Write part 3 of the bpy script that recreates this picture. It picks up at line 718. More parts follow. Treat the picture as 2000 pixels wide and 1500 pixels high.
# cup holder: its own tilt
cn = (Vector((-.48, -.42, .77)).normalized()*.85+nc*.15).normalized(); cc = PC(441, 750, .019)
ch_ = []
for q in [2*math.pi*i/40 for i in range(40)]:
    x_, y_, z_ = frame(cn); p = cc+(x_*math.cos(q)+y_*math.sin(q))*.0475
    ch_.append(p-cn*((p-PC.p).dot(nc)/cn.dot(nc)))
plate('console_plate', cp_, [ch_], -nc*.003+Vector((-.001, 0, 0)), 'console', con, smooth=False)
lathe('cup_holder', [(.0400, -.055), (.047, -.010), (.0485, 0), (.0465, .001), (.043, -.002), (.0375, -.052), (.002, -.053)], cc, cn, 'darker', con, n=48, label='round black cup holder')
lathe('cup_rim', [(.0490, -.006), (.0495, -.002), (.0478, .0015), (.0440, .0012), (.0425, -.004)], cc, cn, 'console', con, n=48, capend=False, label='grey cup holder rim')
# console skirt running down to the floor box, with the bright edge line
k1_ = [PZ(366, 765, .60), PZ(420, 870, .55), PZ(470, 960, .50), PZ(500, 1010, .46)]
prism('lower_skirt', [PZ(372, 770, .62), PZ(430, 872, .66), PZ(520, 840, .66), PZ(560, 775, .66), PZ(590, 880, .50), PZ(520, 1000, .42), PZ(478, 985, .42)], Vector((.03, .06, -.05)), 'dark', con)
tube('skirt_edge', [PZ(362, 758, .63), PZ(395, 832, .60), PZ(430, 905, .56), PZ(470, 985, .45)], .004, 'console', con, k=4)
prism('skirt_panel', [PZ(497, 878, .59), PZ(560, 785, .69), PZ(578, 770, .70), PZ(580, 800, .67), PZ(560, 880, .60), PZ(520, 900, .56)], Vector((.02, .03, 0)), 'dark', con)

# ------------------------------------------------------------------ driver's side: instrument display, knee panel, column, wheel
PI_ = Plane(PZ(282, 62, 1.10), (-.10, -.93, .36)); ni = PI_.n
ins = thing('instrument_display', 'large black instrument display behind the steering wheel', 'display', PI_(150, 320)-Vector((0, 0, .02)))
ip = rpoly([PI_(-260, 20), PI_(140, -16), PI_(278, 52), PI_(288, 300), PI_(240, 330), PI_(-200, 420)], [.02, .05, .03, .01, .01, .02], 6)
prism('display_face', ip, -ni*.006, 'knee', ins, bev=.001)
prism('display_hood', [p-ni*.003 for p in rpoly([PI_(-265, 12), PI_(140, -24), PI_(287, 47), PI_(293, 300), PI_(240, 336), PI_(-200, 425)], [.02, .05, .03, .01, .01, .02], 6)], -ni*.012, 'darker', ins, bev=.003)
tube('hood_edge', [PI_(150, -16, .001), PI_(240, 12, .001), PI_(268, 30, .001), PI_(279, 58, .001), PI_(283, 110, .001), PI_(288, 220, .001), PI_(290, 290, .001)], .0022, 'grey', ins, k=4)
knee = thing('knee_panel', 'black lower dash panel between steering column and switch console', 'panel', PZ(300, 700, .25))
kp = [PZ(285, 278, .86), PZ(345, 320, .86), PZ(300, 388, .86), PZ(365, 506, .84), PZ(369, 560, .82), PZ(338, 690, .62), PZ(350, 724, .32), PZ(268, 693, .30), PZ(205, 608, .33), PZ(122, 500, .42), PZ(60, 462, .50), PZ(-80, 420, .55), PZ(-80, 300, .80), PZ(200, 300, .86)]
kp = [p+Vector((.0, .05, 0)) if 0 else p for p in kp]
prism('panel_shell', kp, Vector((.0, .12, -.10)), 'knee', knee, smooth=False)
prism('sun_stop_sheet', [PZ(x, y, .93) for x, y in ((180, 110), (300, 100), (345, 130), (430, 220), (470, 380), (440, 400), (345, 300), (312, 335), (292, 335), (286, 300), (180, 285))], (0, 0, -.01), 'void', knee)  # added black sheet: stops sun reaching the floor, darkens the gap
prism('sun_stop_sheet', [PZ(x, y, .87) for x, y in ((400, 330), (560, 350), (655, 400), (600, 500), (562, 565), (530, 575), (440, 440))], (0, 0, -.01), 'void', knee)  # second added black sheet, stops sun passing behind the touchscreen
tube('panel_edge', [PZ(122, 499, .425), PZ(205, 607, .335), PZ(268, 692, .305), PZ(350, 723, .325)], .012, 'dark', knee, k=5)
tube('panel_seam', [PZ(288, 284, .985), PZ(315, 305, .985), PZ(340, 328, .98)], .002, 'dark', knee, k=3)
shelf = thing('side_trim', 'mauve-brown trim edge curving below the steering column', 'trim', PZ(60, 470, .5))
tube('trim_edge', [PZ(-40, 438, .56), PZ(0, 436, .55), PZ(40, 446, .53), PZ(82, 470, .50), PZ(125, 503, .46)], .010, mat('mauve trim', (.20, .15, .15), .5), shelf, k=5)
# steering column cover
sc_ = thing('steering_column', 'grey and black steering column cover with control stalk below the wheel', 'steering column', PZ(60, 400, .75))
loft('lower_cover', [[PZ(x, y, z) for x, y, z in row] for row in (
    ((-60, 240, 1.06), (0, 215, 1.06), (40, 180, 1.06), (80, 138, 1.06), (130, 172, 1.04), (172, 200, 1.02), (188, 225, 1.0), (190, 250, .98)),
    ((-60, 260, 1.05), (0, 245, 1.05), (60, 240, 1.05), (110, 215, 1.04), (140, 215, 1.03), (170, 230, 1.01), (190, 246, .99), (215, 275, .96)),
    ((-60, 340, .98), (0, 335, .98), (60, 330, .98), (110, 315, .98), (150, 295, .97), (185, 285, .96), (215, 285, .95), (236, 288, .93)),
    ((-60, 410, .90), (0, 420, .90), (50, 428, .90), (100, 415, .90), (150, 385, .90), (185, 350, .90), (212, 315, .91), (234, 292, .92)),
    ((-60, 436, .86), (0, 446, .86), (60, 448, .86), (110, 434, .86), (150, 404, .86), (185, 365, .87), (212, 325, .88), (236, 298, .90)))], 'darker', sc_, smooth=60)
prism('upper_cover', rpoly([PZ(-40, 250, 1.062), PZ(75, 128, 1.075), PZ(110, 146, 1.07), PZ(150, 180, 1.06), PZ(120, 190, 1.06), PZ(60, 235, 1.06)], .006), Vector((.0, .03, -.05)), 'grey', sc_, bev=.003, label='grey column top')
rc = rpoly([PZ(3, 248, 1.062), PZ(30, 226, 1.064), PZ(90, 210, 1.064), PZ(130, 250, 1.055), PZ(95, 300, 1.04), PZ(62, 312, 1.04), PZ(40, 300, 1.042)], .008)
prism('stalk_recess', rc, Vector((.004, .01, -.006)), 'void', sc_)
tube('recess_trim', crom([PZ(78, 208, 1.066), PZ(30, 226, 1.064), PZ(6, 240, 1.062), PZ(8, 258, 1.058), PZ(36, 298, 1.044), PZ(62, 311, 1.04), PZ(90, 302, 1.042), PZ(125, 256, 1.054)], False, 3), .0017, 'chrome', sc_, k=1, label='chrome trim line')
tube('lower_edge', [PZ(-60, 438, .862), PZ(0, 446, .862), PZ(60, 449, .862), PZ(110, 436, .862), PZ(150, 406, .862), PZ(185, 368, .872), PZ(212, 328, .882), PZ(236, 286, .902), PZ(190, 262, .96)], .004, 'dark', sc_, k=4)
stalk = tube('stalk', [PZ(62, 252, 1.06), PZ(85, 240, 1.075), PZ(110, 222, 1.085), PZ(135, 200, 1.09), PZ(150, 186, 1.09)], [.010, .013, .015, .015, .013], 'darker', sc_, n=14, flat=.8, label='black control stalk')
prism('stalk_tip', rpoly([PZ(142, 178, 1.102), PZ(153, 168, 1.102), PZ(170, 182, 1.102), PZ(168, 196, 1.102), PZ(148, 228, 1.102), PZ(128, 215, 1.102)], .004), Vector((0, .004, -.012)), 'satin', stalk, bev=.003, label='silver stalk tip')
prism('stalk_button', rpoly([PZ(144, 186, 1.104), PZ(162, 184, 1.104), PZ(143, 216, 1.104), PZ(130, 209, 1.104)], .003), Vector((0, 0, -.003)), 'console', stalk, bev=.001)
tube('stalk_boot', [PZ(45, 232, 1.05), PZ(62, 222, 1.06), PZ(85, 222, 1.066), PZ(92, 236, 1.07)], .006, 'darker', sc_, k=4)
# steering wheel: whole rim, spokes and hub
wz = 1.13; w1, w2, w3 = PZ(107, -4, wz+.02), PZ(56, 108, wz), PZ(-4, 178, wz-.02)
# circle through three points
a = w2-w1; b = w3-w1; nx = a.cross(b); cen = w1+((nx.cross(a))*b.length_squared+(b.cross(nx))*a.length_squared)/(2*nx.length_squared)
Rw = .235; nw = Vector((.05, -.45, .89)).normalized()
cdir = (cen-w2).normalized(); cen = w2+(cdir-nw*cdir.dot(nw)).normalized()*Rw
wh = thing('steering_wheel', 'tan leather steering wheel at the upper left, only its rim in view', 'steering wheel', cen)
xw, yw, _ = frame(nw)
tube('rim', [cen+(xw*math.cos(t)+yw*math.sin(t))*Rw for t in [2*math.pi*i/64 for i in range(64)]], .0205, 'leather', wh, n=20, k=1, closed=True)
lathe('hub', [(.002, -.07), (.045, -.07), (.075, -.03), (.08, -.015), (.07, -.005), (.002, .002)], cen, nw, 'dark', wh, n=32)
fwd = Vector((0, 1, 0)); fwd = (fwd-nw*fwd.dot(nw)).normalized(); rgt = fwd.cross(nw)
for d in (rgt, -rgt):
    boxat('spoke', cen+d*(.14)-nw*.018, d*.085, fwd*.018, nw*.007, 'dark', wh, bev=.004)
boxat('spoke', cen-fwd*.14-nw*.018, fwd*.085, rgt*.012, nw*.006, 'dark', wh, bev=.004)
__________
> **Your task**
Print the listing above from its first line through the line with "0)), 'dark', con)", and stop there.

> **Output**
Write part 3 of the bpy script that recreates this picture. It picks up at line 718. More parts follow. Treat the picture as 2000 pixels wide and 1500 pixels high.
# cup holder: its own tilt
cn = (Vector((-.48, -.42, .77)).normalized()*.85+nc*.15).normalized(); cc = PC(441, 750, .019)
ch_ = []
for q in [2*math.pi*i/40 for i in range(40)]:
    x_, y_, z_ = frame(cn); p = cc+(x_*math.cos(q)+y_*math.sin(q))*.0475
    ch_.append(p-cn*((p-PC.p).dot(nc)/cn.dot(nc)))
plate('console_plate', cp_, [ch_], -nc*.003+Vector((-.001, 0, 0)), 'console', con, smooth=False)
lathe('cup_holder', [(.0400, -.055), (.047, -.010), (.0485, 0), (.0465, .001), (.043, -.002), (.0375, -.052), (.002, -.053)], cc, cn, 'darker', con, n=48, label='round black cup holder')
lathe('cup_rim', [(.0490, -.006), (.0495, -.002), (.0478, .0015), (.0440, .0012), (.0425, -.004)], cc, cn, 'console', con, n=48, capend=False, label='grey cup holder rim')
# console skirt running down to the floor box, with the bright edge line
k1_ = [PZ(366, 765, .60), PZ(420, 870, .55), PZ(470, 960, .50), PZ(500, 1010, .46)]
prism('lower_skirt', [PZ(372, 770, .62), PZ(430, 872, .66), PZ(520, 840, .66), PZ(560, 775, .66), PZ(590, 880, .50), PZ(520, 1000, .42), PZ(478, 985, .42)], Vector((.03, .06, -.05)), 'dark', con)
tube('skirt_edge', [PZ(362, 758, .63), PZ(395, 832, .60), PZ(430, 905, .56), PZ(470, 985, .45)], .004, 'console', con, k=4)
prism('skirt_panel', [PZ(497, 878, .59), PZ(560, 785, .69), PZ(578, 770, .70), PZ(580, 800, .67), PZ(560, 880, .60), PZ(520, 900, .56)], Vector((.02, .03, 0)), 'dark', con)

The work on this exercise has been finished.